** begin Data excerpt **

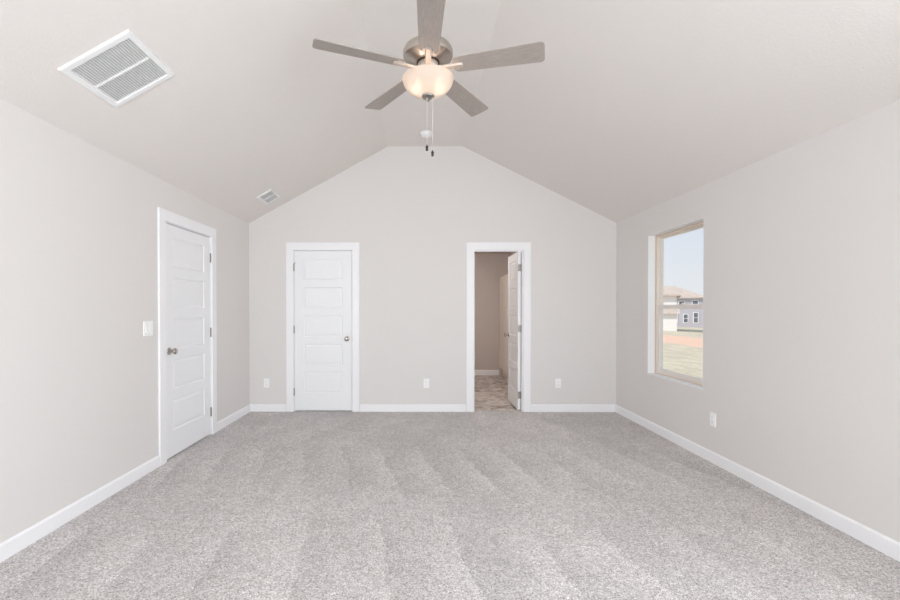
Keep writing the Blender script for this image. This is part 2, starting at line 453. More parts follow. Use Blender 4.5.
def make_door(name, w, h, M, label, knob_z, hinge_face, hz):
    """local: x from hinge edge (0) to latch edge (w), y 0 = face towards the bedroom, 0.035 back, z up"""
    bm = bmesh.new(); th = 0.035
    face_mesh(bm, w, h, 0.0, 1); face_mesh(bm, w, h, th, -1)
    for q in (((0, 0, 0), (w, 0, 0), (w, th, 0), (0, th, 0)), ((0, 0, h), (w, 0, h), (w, th, h), (0, th, h)),
              ((0, 0, 0), (0, th, 0), (0, th, h), (0, 0, h)), ((w, 0, 0), (w, th, 0), (w, th, h), (w, 0, h))):
        bm.faces.new([bm.verts.new(c) for c in q])
    bmesh.ops.remove_doubles(bm, verts=bm.verts, dist=1e-5)
    d = obj(name, bm, doorw); d.matrix_world = M
    tag(d, label, 'door', kind='structure')
    kprof = [(0.0, -0.001), (0.032, -0.001), (0.032, 0.004), (0.027, 0.009), (0.013, 0.012), (0.0105, 0.030), (0.013, 0.034), (0.023, 0.040),
             (0.0275, 0.049), (0.0265, 0.058), (0.020, 0.065), (0.010, 0.068), (0.0, 0.0685)]
    for face, rot in ((0.0, 90), (th, -90)):
        bm = bmesh.new()
        lathe(bm, kprof, Matrix.Translation((w - 0.062, face, knob_z)) @ Matrix.Rotation(math.radians(rot), 4, 'X'), 28)
        obj('door_knob', bm, knobm, d, smooth=True)
    # latch plate in the edge
    bm = bmesh.new(); box(bm, w - 0.001, w + 0.001, 0.005, 0.030, knob_z - 0.028, knob_z + 0.028); obj('latch_plate', bm, knobm, d)
    for z in hz:
        bm = bmesh.new()
        yk = -0.006 if hinge_face == 0 else th + 0.006
        lathe(bm, [(0, z - 0.050), (0.003, z - 0.048), (0.006, z - 0.045), (0.006, z + 0.045), (0.003, z + 0.048), (0, z + 0.050)], Matrix.Translation((-0.003, yk, 0)), 14)
        y1 = 0.033 if hinge_face == 0 else 0.002
        box(bm, -0.0018, 0.0006, min(yk, y1), max(yk, y1), z - 0.045, z + 0.045)
        obj('door_hinge', bm, hingem, d, smooth=True)
    return d

SZ = 0.024
# left wall: hinge at far end, opens into bedroom; local x -> -Y, local y(back) -> -X
w1 = D1[1] - D1[0] - 0.008
M1 = Matrix(((0, -1, 0, XL - 0.004), (-1, 0, 0, D1[1] - 0.004), (0, 0, 1, SZ), (0, 0, 0, 1)))
dr1 = make_door('door_1', w1, 2.040, M1, 'white five panel door in the left wall beside the light switch', 0.933, 0, (1.833, 1.058, 0.228))
w2 = D2[1] - D2[0] - 0.008
M2 = Matrix.Translation((D2[0] + 0.004, YB + 0.004, SZ))
dr2 = make_door('door_2', w2, 2.040, M2, 'closed white five panel closet door in the back wall', 0.920, 0, (1.833, 1.038, 0.238))
# hinge pin stop on the upper closet hinge
bm = bmesh.new()
lathe(bm, [(0, 0), (0.004, 0), (0.004, 0.045), (0.008, 0.046), (0.008, 0.054), (0, 0.055)], Matrix.Translation((-0.003, -0.006, 1.886)) @ Matrix.Rotation(math.radians(75), 4, 'Y') @ Matrix.Rotation(math.radians(-25), 4, 'X'), 10)
obj('hinge_stop', bm, hingem, dr2, smooth=True)
# bathroom door, swung 90 degrees into the bathroom; hinge on the right jamb, local x -> +Y, face (local y=0) -> bedroom face now looks left (-X)
w3 = D3[1] - D3[0] - 0.008
M3 = Matrix(((0, 1, 0, 1.262), (1, 0, 0, YB + 0.058), (0, 0, 1, SZ), (0, 0, 0, 1)))
dr3 = make_door('door_3', w3, 2.040, M3, 'white bathroom door standing wide open into the bathroom', 0.933, 1, (1.833, 1.048, 0.188))

def casing(name, axis, a0, a1, h, face, sgn, depth, stop, label, back=True):
    bm = bmesh.new()
    def B(u0, u1, d0, d1, z0, z1):
        p, q = sorted((face + sgn * d0, face + sgn * d1))
        if axis == 'x': box(bm, u0, u1, p, q, z0, z1)
        else: box(bm, p, q, u0, u1, z0, z1)
    r = 0.006
    B(a0 - r - CW + 0.006, a0 - r, 0, 0.017, 0, h + r)
    B(a1 + r, a1 + r + CW - 0.006, 0, 0.017, 0, h + r)
    B(a0 - r - CW + 0.006, a1 + r + CW - 0.006, 0, 0.018, h + r, h + r + CW - 0.002)
    c = tag(obj(name, bm, trimw, bevel=0.002), label, 'door casing', kind='structure')
    bm = bmesh.new()
    B(a0 - J, a0, 0, -depth, 0, h); B(a1, a1 + J, 0, -depth, 0, h); B(a0 - J, a1 + J, 0, -depth, h, h + J)
    s0, s1 = stop
    B(a0, a0 + 0.010, -s0, -s1, 0, h); B(a1 - 0.010, a1, -s0, -s1, 0, h); B(a0 + 0.010, a1 - 0.010, -s0, -s1, h - 0.010, h)
    obj('door_jamb', bm, trimw, c)
    return c
casing('trim_1', 'y', D1[0], D1[1], D1[2], XL, 1, 0.12, (0.042, 0.075), 'flat white casing around the left wall door')
casing('trim_2', 'x', D2[0], D2[1], D2[2], YB, -1, 0.12, (0.042, 0.075), 'flat white casing around the closet door')
casing('trim_3', 'x', D3[0], D3[1], D3[2], YB, -1, 0.12, (0.020, 0.045), 'flat white casing around the open bathroom doorway')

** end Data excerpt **

Your goal: Reproduce each line exactly, please, except for any pictures.

Solved problem:
Keep writing the Blender script for this image. This is part 2, starting at line 453. More parts follow. Use Blender 4.5.
def make_door(name, w, h, M, label, knob_z, hinge_face, hz):
    """local: x from hinge edge (0) to latch edge (w), y 0 = face towards the bedroom, 0.035 back, z up"""
    bm = bmesh.new(); th = 0.035
    face_mesh(bm, w, h, 0.0, 1); face_mesh(bm, w, h, th, -1)
    for q in (((0, 0, 0), (w, 0, 0), (w, th, 0), (0, th, 0)), ((0, 0, h), (w, 0, h), (w, th, h), (0, th, h)),
              ((0, 0, 0), (0, th, 0), (0, th, h), (0, 0, h)), ((w, 0, 0), (w, th, 0), (w, th, h), (w, 0, h))):
        bm.faces.new([bm.verts.new(c) for c in q])
    bmesh.ops.remove_doubles(bm, verts=bm.verts, dist=1e-5)
    d = obj(name, bm, doorw); d.matrix_world = M
    tag(d, label, 'door', kind='structure')
    kprof = [(0.0, -0.001), (0.032, -0.001), (0.032, 0.004), (0.027, 0.009), (0.013, 0.012), (0.0105, 0.030), (0.013, 0.034), (0.023, 0.040),
             (0.0275, 0.049), (0.0265, 0.058), (0.020, 0.065), (0.010, 0.068), (0.0, 0.0685)]
    for face, rot in ((0.0, 90), (th, -90)):
        bm = bmesh.new()
        lathe(bm, kprof, Matrix.Translation((w - 0.062, face, knob_z)) @ Matrix.Rotation(math.radians(rot), 4, 'X'), 28)
        obj('door_knob', bm, knobm, d, smooth=True)
    # latch plate in the edge
    bm = bmesh.new(); box(bm, w - 0.001, w + 0.001, 0.005, 0.030, knob_z - 0.028, knob_z + 0.028); obj('latch_plate', bm, knobm, d)
    for z in hz:
        bm = bmesh.new()
        yk = -0.006 if hinge_face == 0 else th + 0.006
        lathe(bm, [(0, z - 0.050), (0.003, z - 0.048), (0.006, z - 0.045), (0.006, z + 0.045), (0.003, z + 0.048), (0, z + 0.050)], Matrix.Translation((-0.003, yk, 0)), 14)
        y1 = 0.033 if hinge_face == 0 else 0.002
        box(bm, -0.0018, 0.0006, min(yk, y1), max(yk, y1), z - 0.045, z + 0.045)
        obj('door_hinge', bm, hingem, d, smooth=True)
    return d

SZ = 0.024
# left wall: hinge at far end, opens into bedroom; local x -> -Y, local y(back) -> -X
w1 = D1[1] - D1[0] - 0.008
M1 = Matrix(((0, -1, 0, XL - 0.004), (-1, 0, 0, D1[1] - 0.004), (0, 0, 1, SZ), (0, 0, 0, 1)))
dr1 = make_door('door_1', w1, 2.040, M1, 'white five panel door in the left wall beside the light switch', 0.933, 0, (1.833, 1.058, 0.228))
w2 = D2[1] - D2[0] - 0.008
M2 = Matrix.Translation((D2[0] + 0.004, YB + 0.004, SZ))
dr2 = make_door('door_2', w2, 2.040, M2, 'closed white five panel closet door in the back wall', 0.920, 0, (1.833, 1.038, 0.238))
# hinge pin stop on the upper closet hinge
bm = bmesh.new()
lathe(bm, [(0, 0), (0.004, 0), (0.004, 0.045), (0.008, 0.046), (0.008, 0.054), (0, 0.055)], Matrix.Translation((-0.003, -0.006, 1.886)) @ Matrix.Rotation(math.radians(75), 4, 'Y') @ Matrix.Rotation(math.radians(-25), 4, 'X'), 10)
obj('hinge_stop', bm, hingem, dr2, smooth=True)
# bathroom door, swung 90 degrees into the bathroom; hinge on the right jamb, local x -> +Y, face (local y=0) -> bedroom face now looks left (-X)
w3 = D3[1] - D3[0] - 0.008
M3 = Matrix(((0, 1, 0, 1.262), (1, 0, 0, YB + 0.058), (0, 0, 1, SZ), (0, 0, 0, 1)))
dr3 = make_door('door_3', w3, 2.040, M3, 'white bathroom door standing wide open into the bathroom', 0.933, 1, (1.833, 1.048, 0.188))

def casing(name, axis, a0, a1, h, face, sgn, depth, stop, label, back=True):
    bm = bmesh.new()
    def B(u0, u1, d0, d1, z0, z1):
        p, q = sorted((face + sgn * d0, face + sgn * d1))
        if axis == 'x': box(bm, u0, u1, p, q, z0, z1)
        else: box(bm, p, q, u0, u1, z0, z1)
    r = 0.006
    B(a0 - r - CW + 0.006, a0 - r, 0, 0.017, 0, h + r)
    B(a1 + r, a1 + r + CW - 0.006, 0, 0.017, 0, h + r)
    B(a0 - r - CW + 0.006, a1 + r + CW - 0.006, 0, 0.018, h + r, h + r + CW - 0.002)
    c = tag(obj(name, bm, trimw, bevel=0.002), label, 'door casing', kind='structure')
    bm = bmesh.new()
    B(a0 - J, a0, 0, -depth, 0, h); B(a1, a1 + J, 0, -depth, 0, h); B(a0 - J, a1 + J, 0, -depth, h, h + J)
    s0, s1 = stop
    B(a0, a0 + 0.010, -s0, -s1, 0, h); B(a1 - 0.010, a1, -s0, -s1, 0, h); B(a0 + 0.010, a1 - 0.010, -s0, -s1, h - 0.010, h)
    obj('door_jamb', bm, trimw, c)
    return c
casing('trim_1', 'y', D1[0], D1[1], D1[2], XL, 1, 0.12, (0.042, 0.075), 'flat white casing around the left wall door')
casing('trim_2', 'x', D2[0], D2[1], D2[2], YB, -1, 0.12, (0.042, 0.075), 'flat white casing around the closet door')
casing('trim_3', 'x', D3[0], D3[1], D3[2], YB, -1, 0.12, (0.020, 0.045), 'flat white casing around the open bathroom doorway')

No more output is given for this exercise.